Das vorletzte Treffen der Gruppe fand 1967 im oberfränkischen Waischenfeld statt. Die Tagung wurde von Mitglieder des Sozialistischen Deutschen Studentenbundes immer wieder gestört und unterbrochen. Die Studenten warfen der Gruppe ihre unpolitische Haltung vor. Von Seiten der Gruppen-Mitglieder gab es unterschiedliche Reaktionen auf die Provokationen. Einige suchten den Dialog, andere reagierten äußerst verärgert. Auch wenn die Tagung in Waischenfeld gewissermaßen als Höhepunkt der Zersetzung erscheint, war die endliche Auflösung der Gruppe längst abzusehen.
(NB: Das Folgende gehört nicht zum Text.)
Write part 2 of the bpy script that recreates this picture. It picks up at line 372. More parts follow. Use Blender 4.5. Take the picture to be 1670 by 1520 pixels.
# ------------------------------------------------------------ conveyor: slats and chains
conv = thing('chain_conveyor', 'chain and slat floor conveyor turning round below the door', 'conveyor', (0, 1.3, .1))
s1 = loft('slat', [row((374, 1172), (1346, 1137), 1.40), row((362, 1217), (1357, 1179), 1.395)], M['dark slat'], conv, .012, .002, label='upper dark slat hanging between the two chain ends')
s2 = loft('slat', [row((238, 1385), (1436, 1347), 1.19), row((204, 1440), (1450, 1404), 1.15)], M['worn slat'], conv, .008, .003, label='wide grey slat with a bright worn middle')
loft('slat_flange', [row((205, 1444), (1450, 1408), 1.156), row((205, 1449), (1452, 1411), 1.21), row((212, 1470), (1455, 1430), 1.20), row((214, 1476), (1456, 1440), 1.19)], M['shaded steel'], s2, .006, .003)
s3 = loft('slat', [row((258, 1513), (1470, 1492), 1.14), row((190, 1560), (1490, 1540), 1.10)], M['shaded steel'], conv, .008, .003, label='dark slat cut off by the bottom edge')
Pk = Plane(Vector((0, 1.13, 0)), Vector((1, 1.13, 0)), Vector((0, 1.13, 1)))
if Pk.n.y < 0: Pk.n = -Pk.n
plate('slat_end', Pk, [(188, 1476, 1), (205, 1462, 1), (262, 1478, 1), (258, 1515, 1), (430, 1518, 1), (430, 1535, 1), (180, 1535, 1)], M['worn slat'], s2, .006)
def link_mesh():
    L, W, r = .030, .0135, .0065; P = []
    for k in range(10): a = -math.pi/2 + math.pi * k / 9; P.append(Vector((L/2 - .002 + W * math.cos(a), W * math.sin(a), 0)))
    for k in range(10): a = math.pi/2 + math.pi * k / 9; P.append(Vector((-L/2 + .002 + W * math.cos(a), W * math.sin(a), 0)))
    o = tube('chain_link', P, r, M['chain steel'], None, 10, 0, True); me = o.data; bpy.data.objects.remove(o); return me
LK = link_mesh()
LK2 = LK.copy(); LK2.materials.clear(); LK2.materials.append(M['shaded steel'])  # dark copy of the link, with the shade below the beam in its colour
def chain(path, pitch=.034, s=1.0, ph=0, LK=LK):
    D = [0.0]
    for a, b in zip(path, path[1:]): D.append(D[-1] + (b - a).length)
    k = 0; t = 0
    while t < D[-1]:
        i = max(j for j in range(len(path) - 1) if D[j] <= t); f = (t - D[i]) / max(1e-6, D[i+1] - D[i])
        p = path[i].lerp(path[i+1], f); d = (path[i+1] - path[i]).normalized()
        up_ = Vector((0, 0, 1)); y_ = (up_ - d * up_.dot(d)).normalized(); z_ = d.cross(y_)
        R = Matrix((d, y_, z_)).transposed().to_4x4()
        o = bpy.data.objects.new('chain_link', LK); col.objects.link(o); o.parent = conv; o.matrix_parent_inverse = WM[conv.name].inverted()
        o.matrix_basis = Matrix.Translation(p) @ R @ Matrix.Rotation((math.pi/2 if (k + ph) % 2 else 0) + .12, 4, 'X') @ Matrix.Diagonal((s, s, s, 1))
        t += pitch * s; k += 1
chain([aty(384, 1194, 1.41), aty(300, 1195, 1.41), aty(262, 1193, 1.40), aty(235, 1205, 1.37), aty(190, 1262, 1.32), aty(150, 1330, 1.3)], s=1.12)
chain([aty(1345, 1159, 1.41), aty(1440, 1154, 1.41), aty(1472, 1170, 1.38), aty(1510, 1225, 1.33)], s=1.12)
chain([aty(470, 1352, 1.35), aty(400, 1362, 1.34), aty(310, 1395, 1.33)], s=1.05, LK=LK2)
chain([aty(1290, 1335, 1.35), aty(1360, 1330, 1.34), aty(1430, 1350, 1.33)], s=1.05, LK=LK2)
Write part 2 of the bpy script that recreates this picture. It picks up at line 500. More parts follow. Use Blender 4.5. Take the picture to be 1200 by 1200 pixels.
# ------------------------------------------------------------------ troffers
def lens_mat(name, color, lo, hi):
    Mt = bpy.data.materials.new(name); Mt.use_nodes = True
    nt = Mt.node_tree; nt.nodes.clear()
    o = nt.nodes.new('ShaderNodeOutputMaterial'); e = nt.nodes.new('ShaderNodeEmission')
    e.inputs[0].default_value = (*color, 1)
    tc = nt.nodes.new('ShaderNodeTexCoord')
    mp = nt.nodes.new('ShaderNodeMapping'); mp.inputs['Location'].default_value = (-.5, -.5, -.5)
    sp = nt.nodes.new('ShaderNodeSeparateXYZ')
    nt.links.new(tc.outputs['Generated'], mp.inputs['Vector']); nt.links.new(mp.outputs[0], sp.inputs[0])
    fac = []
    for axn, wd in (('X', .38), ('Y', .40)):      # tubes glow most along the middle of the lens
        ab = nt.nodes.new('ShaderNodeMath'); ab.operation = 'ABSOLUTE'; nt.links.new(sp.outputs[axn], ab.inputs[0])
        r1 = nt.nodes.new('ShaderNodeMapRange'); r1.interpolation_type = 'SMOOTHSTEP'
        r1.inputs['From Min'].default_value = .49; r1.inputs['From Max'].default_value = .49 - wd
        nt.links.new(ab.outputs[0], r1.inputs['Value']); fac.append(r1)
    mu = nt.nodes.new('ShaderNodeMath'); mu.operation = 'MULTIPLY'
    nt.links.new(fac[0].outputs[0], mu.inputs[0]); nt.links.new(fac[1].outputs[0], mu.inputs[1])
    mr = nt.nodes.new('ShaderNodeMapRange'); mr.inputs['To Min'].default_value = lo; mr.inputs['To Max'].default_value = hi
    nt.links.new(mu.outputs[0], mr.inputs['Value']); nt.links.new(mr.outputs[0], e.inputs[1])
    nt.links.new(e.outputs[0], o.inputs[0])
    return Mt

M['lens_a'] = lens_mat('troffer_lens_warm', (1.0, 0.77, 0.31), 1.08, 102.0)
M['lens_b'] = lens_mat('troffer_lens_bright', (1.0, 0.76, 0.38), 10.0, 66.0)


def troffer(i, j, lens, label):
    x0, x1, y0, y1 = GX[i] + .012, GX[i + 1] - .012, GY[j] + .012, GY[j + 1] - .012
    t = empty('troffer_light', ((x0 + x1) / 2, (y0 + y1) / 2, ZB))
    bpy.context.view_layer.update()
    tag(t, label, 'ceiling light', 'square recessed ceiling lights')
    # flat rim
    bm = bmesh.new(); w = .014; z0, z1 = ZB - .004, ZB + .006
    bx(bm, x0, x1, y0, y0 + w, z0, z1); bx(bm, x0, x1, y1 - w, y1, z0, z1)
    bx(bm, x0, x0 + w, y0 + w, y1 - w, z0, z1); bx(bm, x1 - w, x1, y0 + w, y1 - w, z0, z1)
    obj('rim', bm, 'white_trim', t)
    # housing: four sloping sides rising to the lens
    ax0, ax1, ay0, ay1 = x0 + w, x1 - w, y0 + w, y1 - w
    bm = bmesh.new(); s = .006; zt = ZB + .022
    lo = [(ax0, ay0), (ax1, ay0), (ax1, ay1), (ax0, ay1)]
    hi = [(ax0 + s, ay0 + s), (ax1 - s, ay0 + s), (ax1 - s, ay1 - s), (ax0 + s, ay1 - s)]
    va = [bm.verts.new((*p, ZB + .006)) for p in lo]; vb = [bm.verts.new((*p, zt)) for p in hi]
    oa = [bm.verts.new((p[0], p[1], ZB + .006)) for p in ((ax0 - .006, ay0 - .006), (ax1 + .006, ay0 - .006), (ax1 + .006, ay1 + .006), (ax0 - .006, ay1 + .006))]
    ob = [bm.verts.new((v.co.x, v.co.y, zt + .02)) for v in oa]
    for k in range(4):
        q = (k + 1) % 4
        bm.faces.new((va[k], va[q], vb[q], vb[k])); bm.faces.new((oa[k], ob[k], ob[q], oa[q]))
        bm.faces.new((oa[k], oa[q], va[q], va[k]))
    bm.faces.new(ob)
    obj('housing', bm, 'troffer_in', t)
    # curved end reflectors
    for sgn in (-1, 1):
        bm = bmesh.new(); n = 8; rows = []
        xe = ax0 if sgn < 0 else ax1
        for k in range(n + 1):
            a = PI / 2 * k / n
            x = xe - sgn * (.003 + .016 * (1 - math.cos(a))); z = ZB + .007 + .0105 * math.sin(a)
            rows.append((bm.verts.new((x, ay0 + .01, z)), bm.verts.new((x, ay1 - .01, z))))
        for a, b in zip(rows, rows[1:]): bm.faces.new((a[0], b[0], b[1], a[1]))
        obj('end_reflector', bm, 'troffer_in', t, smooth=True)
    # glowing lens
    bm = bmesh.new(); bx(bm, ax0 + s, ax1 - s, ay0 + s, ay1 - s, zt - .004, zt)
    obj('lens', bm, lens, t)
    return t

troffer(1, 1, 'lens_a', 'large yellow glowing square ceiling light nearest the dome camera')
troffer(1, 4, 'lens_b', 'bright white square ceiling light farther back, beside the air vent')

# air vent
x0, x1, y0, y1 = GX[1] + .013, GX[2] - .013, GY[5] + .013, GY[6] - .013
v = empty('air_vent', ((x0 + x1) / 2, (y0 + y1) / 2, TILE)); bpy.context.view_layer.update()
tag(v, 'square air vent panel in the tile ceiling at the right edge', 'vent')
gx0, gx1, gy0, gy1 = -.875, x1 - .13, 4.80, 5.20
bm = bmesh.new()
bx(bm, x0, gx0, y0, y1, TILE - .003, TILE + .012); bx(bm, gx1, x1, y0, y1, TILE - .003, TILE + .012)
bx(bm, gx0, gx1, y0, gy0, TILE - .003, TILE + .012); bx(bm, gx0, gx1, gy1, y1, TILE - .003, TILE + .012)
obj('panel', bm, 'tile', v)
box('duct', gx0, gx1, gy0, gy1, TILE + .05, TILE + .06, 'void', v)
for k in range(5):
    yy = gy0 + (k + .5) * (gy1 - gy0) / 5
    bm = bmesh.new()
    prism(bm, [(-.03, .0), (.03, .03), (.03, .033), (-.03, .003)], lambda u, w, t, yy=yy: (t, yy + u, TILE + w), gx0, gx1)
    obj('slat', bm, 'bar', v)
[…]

Gewissermaßen von der Politisierung der 60er Jahre getrieben, konnte man sich innerhalb der Gruppe nur schwerlich politisch enthalten. Hans Werner Richters Konzept eines Treffens ohne Grundsatzdebatten wurde damit zunehmend poröser, und zerfielt letztlich.

Richter hatte sich daher für die Auflösung der Gruppe entschieden, dessen letztes Treffen er 1968 auf Schloss Dobříš in Prag plante. Die Ereignisse des Prager Frühlings machten eine Tagung allerdings unmöglich. So löste sich die "Gruppe 47" also niemals offiziell auf.